The FTSE 100 stock exchange operator and information services provider said its total income was ahead 8% at £1.14bn for the six months ended 30 June.

FTSE Russell revenue was 9% higher year-on-year at £315m, with the board reporting growth in subscription and asset-based revenues, while post trade revenue at LCH was 12% higher at £266m, driven by “strong growth” in OTC volumes, notably in the ‘SwapClear’ service.

Operating expenses, excluding depreciation and amortisation, were flat and down 2% on a constant currency basis, with LSE reporting “good” cost control while continuing to invest.

Adjusted operating profit was 11% higher at £533m, and operating profit was ahead 2% at £399m.

The board said its profit before tax was 1% higher at £363m, with profit after tax standing at £265m, down from £283m year-on-year.

Adjusted earnings per share managed gains of 13% to 100.6p, while basic earnings per share slipped 1% to 70.7p.

LSE’s board increased the interim dividend by 17% to 20.1p per share, in line with its stated dividend policy.

It said it was in a “strong” balance sheet position, with leverage at 1.7x adjusted net debt-to-pro forma EBITDA, notwithstanding continued investment spend during the period.

“The group has delivered another strong performance with an 8% increase in income during the first half of the year,” said LSE chief executive officer David Schwimmer.

“In post trade, LCH's OTC clearing services have achieved record volumes during the period and have seen strong growth in member and client clearing.

“In Information Services, we have acquired Beyond Ratings - a highly regarded provider of ESG data and analytics - which will accelerate our ability to develop differentiated multi-asset solutions in sustainable finance investing.”

In capital markets, despite a slower start to the year, Schwimmer said the group had seen activity improve in the second quarter, with companies able to benefit from access to the deep liquidity pools available across LSE’s listings and trading businesses.

“We have continued to invest across our businesses, working in partnership with customers to deliver innovative products and services, while continuing to control costs.

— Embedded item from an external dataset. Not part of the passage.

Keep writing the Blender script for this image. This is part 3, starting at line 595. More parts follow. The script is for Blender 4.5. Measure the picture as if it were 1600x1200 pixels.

“The group remains well positioned in an evolving regulatory and macroeconomic environment and we expect to make further progress in the second half.”

Schwimmer also noted that the company had announced a proposed transaction to acquire Refinitiv, which he described as a “leading global provider” of data, analytics and financial markets solutions.

“This transformational acquisition creates a multi-asset class capital markets business and brings world class data content, management and distribution capabilities to LSEG, accelerating our strategy and expanding our global footprint.

“This positions us in key areas of future growth as a global financial markets infrastructure leader.”